The Cebenna (Cévennes) formed a natural boundary between the Volcae Arecomici and the Gabali and Ruteni. As to the limits between the Tectosages and the Arecomici there is great difficulty; for while Ptolemy assigns Narbo to the Tectosages, Strabo (iv. p.203) says that Narbo is the port of the Arecomici; and it is clear that he supposed the Arecomici to have possessed the greater part of the Provincia. which is west of the Rhône, and that he limited the country of the Tectosages to the part which is in the basin of the Garonne. He makes the Tectosages extend also northwards to the Cêvennes, in the western prolongation of this range. The chief city of the Arecomici was Nemausus [NEMAUSUS]; and the chief city of the Tectosages was Tolosa; and if Narbo belonged to the Arecomici, we must limit the Tolosates, as already observed, to the basin of the Garonne. [NARBO; TOLOSA.]
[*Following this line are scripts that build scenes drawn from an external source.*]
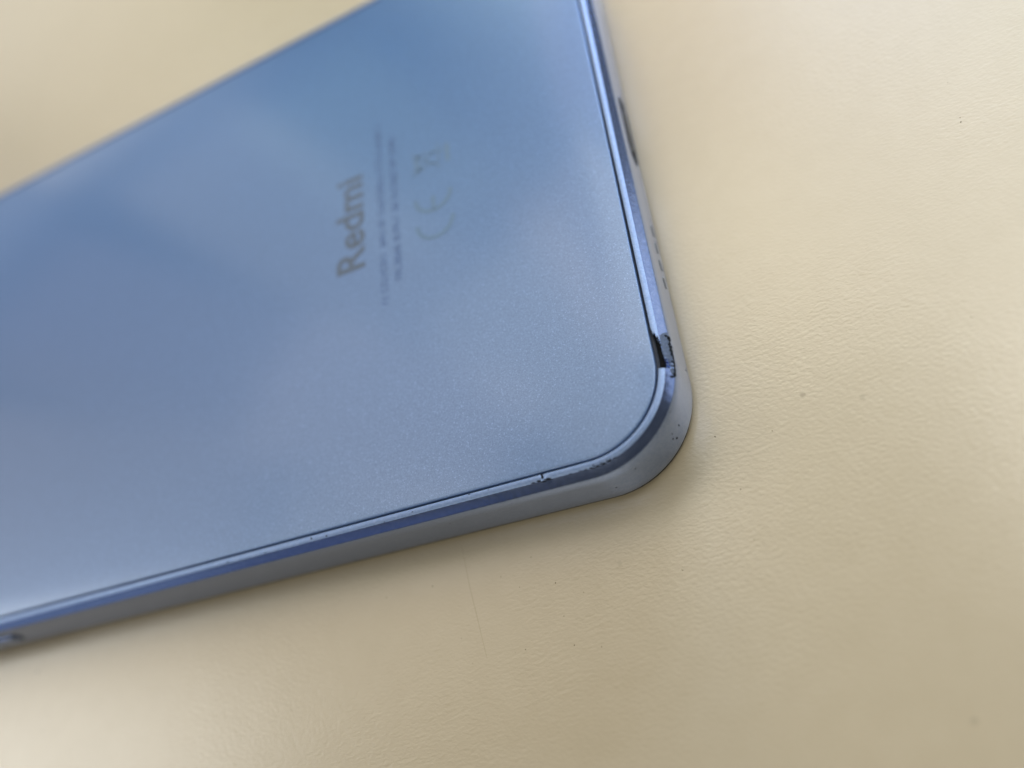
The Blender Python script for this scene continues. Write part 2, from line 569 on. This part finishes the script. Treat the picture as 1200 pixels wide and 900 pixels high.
# bare metal scraped clean between the break and the side
bm = bmesh.new()
prev = None
for i in range(56):
    s0 = 5.15 + i * 0.08
    t = i / 55
    lo = min(7.4, max(6.0, chip_reach(s0) + 0.8)) if s0 > CHIP[0] else 7.2
    swell = math.sin(math.pi * t) ** 0.5
    mid = 8.0
    hi = mid + (0.9 + 0.12 * wob(s0 * 3, 2)) * swell
    lo = mid - (mid - min(lo, 7.4)) * swell
    row = [bm.verts.new(surf_w(s0, lo + (hi - lo) * j / 4) + surf_n(s0, lo + (hi - lo) * j / 4) * 0.008 * MM) for j in range(5)]
    if prev:
        for j in range(4):
            bm.faces.new((prev[j], row[j], row[j + 1], prev[j + 1]))
    prev = row
scr = obj('scraped_metal', bm, M_SCRAPED, frame)
scr['label'] = 'dull grey patch of scraped metal beside the broken rim'
def chip_mark(s0, w0, ls, lw, lift=0.012):
    """irregular flake of missing paint; ls / lw half sizes in mm along and across the edge"""
    b = bmesh.new()
    c = surf_w(s0, w0)
    nrm = surf_n(s0, w0)
    t = (surf_w(s0 + 0.05, w0) - surf_w(s0 - 0.05, w0)).normalized()
    u = nrm.cross(t).normalized()
    mid = b.verts.new(c + nrm * lift * MM)
    ring = []
    for i in range(11):
        a = i * 2 * math.pi / 11
        q = cr.uniform(0.55, 1.2)
        ring.append(b.verts.new(c + (t * math.cos(a) * ls + u * math.sin(a) * lw) * q * MM + nrm * lift * 0.7 * MM))
    for i in range(11):
        b.faces.new((mid, ring[i], ring[(i + 1) % 11]))
    return obj('paint_chip', b, M_BLACK, frame)
# crescent of chips on the bevel beside the broken rim
for q in [(9.2, 7.75, .12, .07), (9.0, 8.15, .20, .10), (8.75, 8.5, .16, .09), (8.45, 8.55, .10, .05), (8.3, 7.9, .16, .06), (8.05, 8.3, .18, .12), (7.75, 8.0, .20, .10), (7.55, 8.55, .16, .08),
          (7.25, 7.9, .12, .05), (7.2, 8.5, .20, .08), (6.85, 8.6, .16, .06), (6.5, 8.65, .18, .055), (6.15, 8.75, .16, .06), (5.8, 8.75, .18, .06), (5.5, 8.6, .12, .07), (5.3, 8.25, .10, .10), (5.08, 7.7, .06, .14),
          (6.6, 7.85, .10, .04)]:
    chip_mark(q[0], q[1], q[2] * 1.6, q[3] * 1.9)
# nick on the long edge and the scuffs towards the corner
for q in [(-11.4, 3.6, .30, .24), (-11.15, 5.0, .34, .20), (-11.8, 5.0, .30, .10), (-10.85, 5.7, .22, .10), (-11.4, 6.6, .26, .10), (-12.3, 5.4, .22, .06), (-7.4, 6.0, .22, .06), (-6.7, 6.4, .26, .09), (-6.2, 6.2, .22, .10), (-5.6, 6.5, .26, .09), (-5.0, 6.3, .22, .08), (-4.3, 6.5, .2, .06), (-7.9, 5.6, .14, .05), (-8.8, 6.2, .16, .05), (-6.9, 5.6, .18, .07), (-6.55, 4.6, .14, .10), (-6.25, 5.4, .18, .08), (-5.85, 4.9, .20, .07), (-5.5, 5.6, .16, .08),
          (-5.2, 4.9, .12, .08), (-4.9, 5.3, .16, .07), (-4.5, 5.9, .14, .06), (-5.9, 6.6, .14, .05),
          (-36.2, 3.9, .15, .13), (-34.4, 4.5, .12, .10), (-41.9, 4.8, .12, .07), (-46.7, 4.5, .14, .08), (-24.65, 3.9, .10, .06), (-22.25, 11.2, .10, .06), (-27.8, 5.4, .10, .05), (-18.65, 3.0, .14, .04), (-16.7, 3.2, .12, .04),
          (2.05, 10.2, .10, .10), (1.9, 12.2, .09, .20), (0.85, 11.85, .07, .13), (0.6, 12.35, .10, .18), (0.9, 12.8, .12, .18), (0.7, 10.3, .06, .06), (-6.2, 12.4, .12, .05), (-3.65, 11.2, .12, .05), (7.9, 13.3, .10, .20)]:
    chip_mark(*q)

# ------------------------------------------------------------------ print on the back
ZP = 7.96 + 0.012
def flat(polys, z=ZP):
    b = bmesh.new()
    for poly in polys:
        vs = [b.verts.new((x * MM, y * MM, z * MM)) for x, y in poly]
        try:
            b.faces.new(vs)
        except ValueError:
            pass
    return b
# reading frame: u runs along +Y of the phone, v (up) along -X
def rd(u, v, u0, x0):
    return (x0 - v, u0 + u)
def text_mesh(name, body, size, mat, parent, x0, y0, width, bold=0.0):
    cu = bpy.data.curves.new(name, 'FONT')
    cu.body = body
    cu.size = size
    cu.offset = bold
    tmp = bpy.data.objects.new(name, cu)
    COL.objects.link(tmp)
    dg = bpy.context.evaluated_depsgraph_get()
    me = bpy.data.meshes.new_from_object(tmp.evaluated_get(dg))
    bpy.data.objects.remove(tmp)
    bpy.data.curves.remove(cu)
    xs = [v.co.x for v in me.vertices]
    k = width / (max(xs) - min(xs))
    x_min = min(xs)
    for v in me.vertices:
        u, w = (v.co.x - x_min) * k, v.co.y
        v.co = Vector((x0 - w, y0 + u, ZP)) * MM
    me.materials.clear()
    me.materials.append(mat)
    o = bpy.data.objects.new(name, me)
    COL.objects.link(o)
    o.parent = parent
    return o
text_mesh('brand_lettering', 'Redmi', 5.35, M_PRINT, back, -31.0, 30.6, 13.4, 0.10)

# two lines of fine print, too small to read: glyph-sized strokes
rnd = random.Random(3)
def fine_line(x0, y0, y1, words):
    polys = []
    y = y0
    for wl in words:
        for _ in range(wl):
            wg = rnd.uniform(0.34, 0.62)
            hgt = 0.88 if rnd.random() < 0.8 else 0.7
            st = 0.13
            if y + wg > y1:
                return polys
            polys.append([rd(0, 0, y, x0), rd(st, 0, y, x0), rd(st, hgt, y, x0), rd(0, hgt, y, x0)])
            if rnd.random() < 0.75:
                polys.append([rd(st, hgt - st, y, x0), rd(wg, hgt - st, y, x0), rd(wg, hgt, y, x0), rd(st, hgt, y, x0)])
            if rnd.random() < 0.6:
                polys.append([rd(st, 0, y, x0), rd(wg, 0, y, x0), rd(wg, st, y, x0), rd(st, st, y, x0)])
            if rnd.random() < 0.5:
                polys.append([rd(wg - st, st, y, x0), rd(wg, st, y, x0), rd(wg, hgt - st, y, x0), rd(wg - st, hgt - st, y, x0)])
            if rnd.random() < 0.4:
                polys.append([rd(st, hgt * .45, y, x0), rd(wg - st, hgt * .45, y, x0), rd(wg - st, hgt * .45 + st, y, x0), rd(st, hgt * .45 + st, y, x0)])
            y += wg + 0.17
        y += 0.5
    return polys
obj('fine_print', flat(fine_line(-28.1, 24.7, 51.0, [2, 8, 6, 9, 5, 7, 9, 6, 8]) + fine_line(-26.25, 27.2, 48.6, [7, 6, 2, 9, 5, 8, 7, 6])), M_PRINT_DIM, back, smooth=False)

# conformity mark: two open rings, the second with a bar
def arc_strip(uc, r0, r1, a0, a1, v0, n=22):
    polys = []
    for i in range(n):
        t0, t1 = math.radians(a0 + (a1 - a0) * i / n), math.radians(a0 + (a1 - a0) * (i + 1) / n)
        polys.append([(uc + r0 * math.cos(t0), v0 + r0 * math.sin(t0)), (uc + r1 * math.cos(t0), v0 + r1 * math.sin(t0)),
                      (uc + r1 * math.cos(t1), v0 + r1 * math.sin(t1)), (uc + r0 * math.cos(t1), v0 + r0 * math.sin(t1))])
    return polys
ce = arc_strip(2.5, 1.95, 2.5, 90, 270, 2.5) + arc_strip(6.2, 1.95, 2.5, 90, 270, 2.5)
ce.append([(4.2, 2.24), (6.0, 2.24), (6.0, 2.76), (4.2, 2.76)])
obj('conformity_mark', flat([[rd(u * 0.98, v, 30.6, -19.3) for u, v in p] for p in ce]), M_PRINT_PALE, back, smooth=False)
# crossed-out bin with a bar beneath
def stroke(a, b, t=0.2):
    d = (Vector(b) - Vector(a)).normalized() * (t / 2)
    n = Vector((-d.y, d.x))
    return [(a[0] + n.x, a[1] + n.y), (a[0] - n.x, a[1] - n.y), (b[0] - n.x, b[1] - n.y), (b[0] + n.x, b[1] + n.y)]
bn = [stroke((0.9, 4.0), (1.3, 1.5)), stroke((3.1, 4.0), (2.7, 1.5)), stroke((1.2, 1.5), (2.8, 1.5)), stroke((0.6, 4.1), (3.4, 4.1), .3),
      stroke((1.2, 4.5), (2.8, 4.5), .3), stroke((0.3, 1.3), (3.7, 4.9)), stroke((3.7, 1.3), (0.3, 4.9)), stroke((0.7, 0.35), (3.3, 0.35), .6),
      stroke((2.5, 1.1), (2.9, 1.1), .4), stroke((1.0, 4.3), (1.2, 4.9), .2), stroke((3.0, 4.3), (2.8, 4.9), .2)]
obj('bin_mark', flat([[rd(u, v, 39.8, -19.2) for u, v in p] for p in [[(a, b + 0.0) for a, b in q] for q in bn]], ZP + 0.001), M_PRINT_PALE, back, smooth=False)
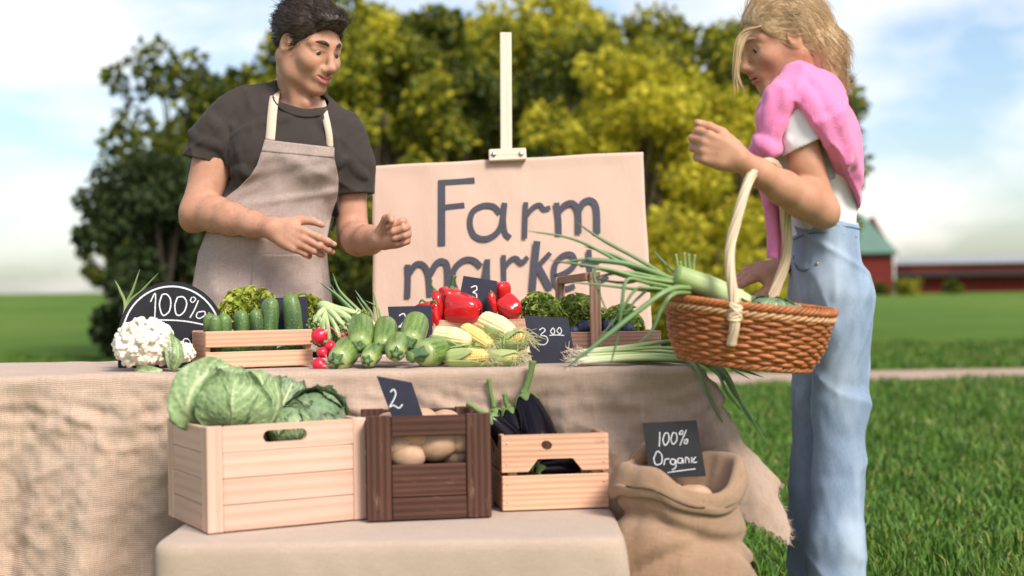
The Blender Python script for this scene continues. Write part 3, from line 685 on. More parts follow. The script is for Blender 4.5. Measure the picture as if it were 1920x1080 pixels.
m.box((x1 - x0, 0.2, eave), ((x0 + x1) / 2, 0, eave / 2), bev=0.01); m.box((x1 - x0, 0.2, eave), ((x0 + x1) / 2, dp, eave / 2), bev=0.01)
for xx in (x0 + 0.1, x1 - 0.1):
    m.box((0.2, dp - 0.2, eave), (xx, dp / 2, eave / 2), bev=0.01)
    V = np.array([(xx - .1, 0, eave), (xx + .1, 0, eave), (xx + .1, dp, eave), (xx - .1, dp, eave), (xx - .1, dp / 2, ridge - .1), (xx + .1, dp / 2, ridge - .1)])
    m.add(V, [np.array([[0, 1, 5, 4], [2, 3, 4, 5]]), np.array([[0, 4, 3], [1, 2, 5]])])
m.build('wall', MATS['barn_red'], barn, smooth=False)
m = MB(); ov = 0.25; rb = 0.7
slab(m, (x0 - ov, -0.5, eave - .18), (x1 + ov, -0.5, eave - .18), (x1 - rb, dp / 2, ridge), (x0 + rb, dp / 2, ridge), 0.12); slab(m, (x1 + ov, dp + .5, eave - .18), (x0 - ov, dp + .5, eave - .18), (x0 + rb, dp / 2 + .002, ridge), (x1 - rb, dp / 2 + .002, ridge), 0.12)
m.build('roof', MATS['roof_green'], barn, smooth=False)
m = MB(); m.box((0.09, 0.09, eave - 0.2), (x1 + 0.08, -0.12, (eave - .2) / 2), bev=0.02); m.build('downpipe', MATS['trim_white'], barn, smooth=False)
m = MB(); m.box((2.2, 0.06, 2.2), (-2.0, -0.13, 1.12), bev=0.01); dd = m.build('door', MATS['barn_red'], barn, smooth=False)
shed = thing('shed', (bx(1730), Yb + 1.2, bz), 'low red board shed with a grey roof built onto the right end of the barn', 'shed')
se = bzv(492, 1690) - bz; L0 = bx(1640) + x1 - bx(1730) + 0.05; L1 = 9.5
m = MB(); m.box((L1 - L0, 0.2, se), ((L0 + L1) / 2, 0, se / 2), bev=0.01); m.box((0.2, 5.0, se), (L1 - .1, 2.6, se / 2), bev=0.01); m.build('wall', MATS['barn_red'], shed, smooth=False)
m = MB(); slab(m, (L0, -0.4, se - .02), (L1 + .2, -0.4, se - .02), (L1 + .2, 5.2, se + .45), (L0, 5.2, se + .45), 0.1); m.build('roof', MATS['roof_grey'], shed, smooth=False)
m = MB(); m.box((2.6, .07, 1.75), (L0 + 2.6, -.14, .9), bev=.01); m.build('door', MATS['barn_red'], shed, smooth=False)
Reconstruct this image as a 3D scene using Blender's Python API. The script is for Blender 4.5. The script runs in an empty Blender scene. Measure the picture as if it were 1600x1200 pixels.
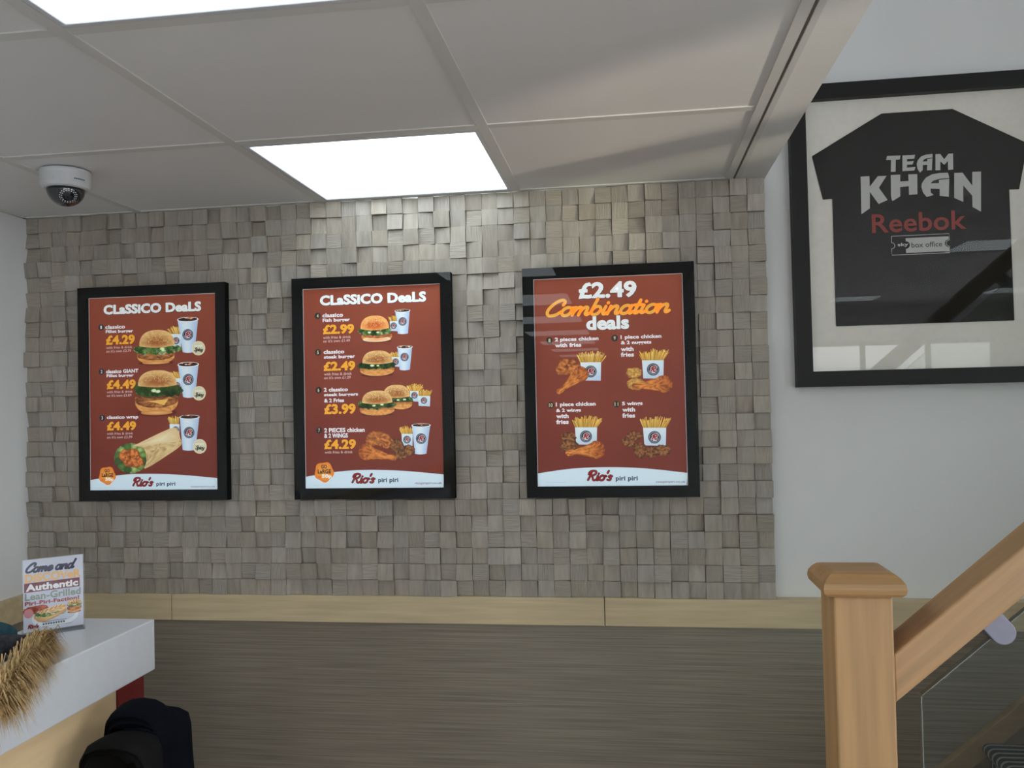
import bpy, math, random
from mathutils import Vector, Matrix, noise

random.seed(7)
EXPOSURE = 0.0
WORLD_STRENGTH = 13.2
SUN_ENERGY = 5200.0
LED = 3.2
PRINT_GLOW = 0.4
BLOCK = (0.40, 0.365, 0.31)

scn = bpy.context.scene
COL = scn.collection
PI = math.pi

# ------------------------------------------------------------------ camera
CAM_Y, CAM_Z = -2.44, 1.55
YAW, PITCH, ROLL = 0.137483, 0.024990, -0.021869
cy_, sy_, cp_, sp_ = math.cos(YAW), math.sin(YAW), math.cos(PITCH), math.sin(PITCH)
fwd = Vector((-sy_ * cp_, cy_ * cp_, sp_))
rgt = Vector((cy_, sy_, 0))
up = rgt.cross(fwd)
r2 = rgt * math.cos(ROLL) + up * math.sin(ROLL)
u2 = up * math.cos(ROLL) - rgt * math.sin(ROLL)
cam = bpy.data.objects.new('camera', bpy.data.cameras.new('camera'))
COL.objects.link(cam)
m4 = Matrix((r2, u2, -fwd)).transposed().to_4x4()
m4.translation = (0, CAM_Y, CAM_Z)
cam.matrix_world = m4
cam.data.sensor_width = 36
cam.data.lens = 1315 * 36 / 1600
cam.data.clip_start = 0.02
scn.camera = cam

# ------------------------------------------------------------------ view, world, sun
scn.view_settings.view_transform = 'Standard'
scn.view_settings.look = 'None'
scn.view_settings.gamma = 1
scn.view_settings.use_curve_mapping = False
scn.view_settings.exposure = EXPOSURE
scn.cycles.use_denoising = True
scn.cycles.sample_clamp_indirect = 6
scn.cycles.max_bounces = 10
scn.cycles.diffuse_bounces = 5
scn.cycles.transparent_max_bounces = 12
scn.cycles.caustics_reflective = False
scn.cycles.caustics_refractive = False

world = bpy.data.worlds.new('daylight')
scn.world = world
world.use_nodes = True
wn = world.node_tree
bg = wn.nodes['Background']
tc = wn.nodes.new('ShaderNodeTexCoord')
sep = wn.nodes.new('ShaderNodeSeparateXYZ')
ramp = wn.nodes.new('ShaderNodeValToRGB')
mr = wn.nodes.new('ShaderNodeMapRange')
mr.inputs[1].default_value, mr.inputs[2].default_value = -0.3, 0.7
wn.links.new(tc.outputs['Generated'], sep.inputs[0])
wn.links.new(sep.outputs['Z'], mr.inputs[0])
wn.links.new(mr.outputs[0], ramp.inputs[0])
wn.links.new(ramp.outputs[0], bg.inputs['Color'])
ramp.color_ramp.elements[0].color = (0.38, 0.39, 0.40, 1)       # street and pavement
ramp.color_ramp.elements[0].position = 0.22
ramp.color_ramp.elements[1].color = (0.92, 0.945, 0.99, 1)      # overcast sky
ramp.color_ramp.elements[1].position = 0.52
bg.inputs['Strength'].default_value = WORLD_STRENGTH

# sunlight glancing back up off something bright in the street, through the added low slot
glint = bpy.data.objects.new('sun_glint', bpy.data.lights.new('sun_glint', 'SPOT'))
COL.objects.link(glint)
glint.data.energy = SUN_ENERGY
glint.data.color = (1.0, 0.88, 0.70)
glint.data.shadow_soft_size = 0.06
glint.data.spot_size = math.radians(17)
glint.data.spot_blend = 0.2
SUN_DIR = Vector((-0.85, 0.53, 0.20)).normalized()
glint.location = Vector((5.26, -3.62, 1.02)) - SUN_DIR * 6.0
glint.rotation_euler = SUN_DIR.to_track_quat('-Z', 'Y').to_euler()


def portal(name, loc, direction, sx, sy):
    """Portals only guide the sampling of the daylight that comes in at a window."""
    l = bpy.data.lights.new(name, 'AREA')
    l.shape = 'RECTANGLE'
    l.size, l.size_y = sx, sy
    l.cycles.is_portal = True
    o = bpy.data.objects.new(name, l)
    COL.objects.link(o)
    o.location = loc
    o.rotation_euler = Vector(direction).to_track_quat('-Z', 'Y').to_euler()


# room measurements (metres); the tiled wall's face is y = 0, camera 2.44 m in front of it
XL, XR, YF = -1.90, 5.20, -9.60
CEIL = CAM_Z + 0.628                 # lowered ceiling
TOPZ = 4.60                          # ceiling over the stairwell
HIGH = CAM_Z + 1.26                  # ceiling of the shop right of the lowered part
EDGE = 0.398                         # where the lowered ceiling ends at the stairwell
VOID_Y = -1.16
RAIL_T, RAIL_B = CAM_Z - 0.559, CAM_Z - 0.638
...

There is some resemblance between the names Volcae and Belgae, and there is some little evidence that the Volcae were once named Belcae or Belgae. But it would be a hasty conclusion from this resemblance to assume a relationship or identity between these Volcae and the Belgae of the north of Gallia. There was a tradition that some of the Volcae Tectosages had once settled in Germany about the Hercynia Silva; and Caesar (B.G. 6.24) affirms, but only from hearsay, that these Volcae in his time still maintained themselves in those parts of Germany, and that they had an honourable character and great military reputation. He adds that they lived like the other Germans. The Tectosages also were a part of the Gallic invaders who entered Macedonia and Greece, and finally fixed themselves in Asia Minor in Galatia [GALATIA]. With the Roman conquest of Tolosa ended the fame of the Volcae Tectosages in Europe.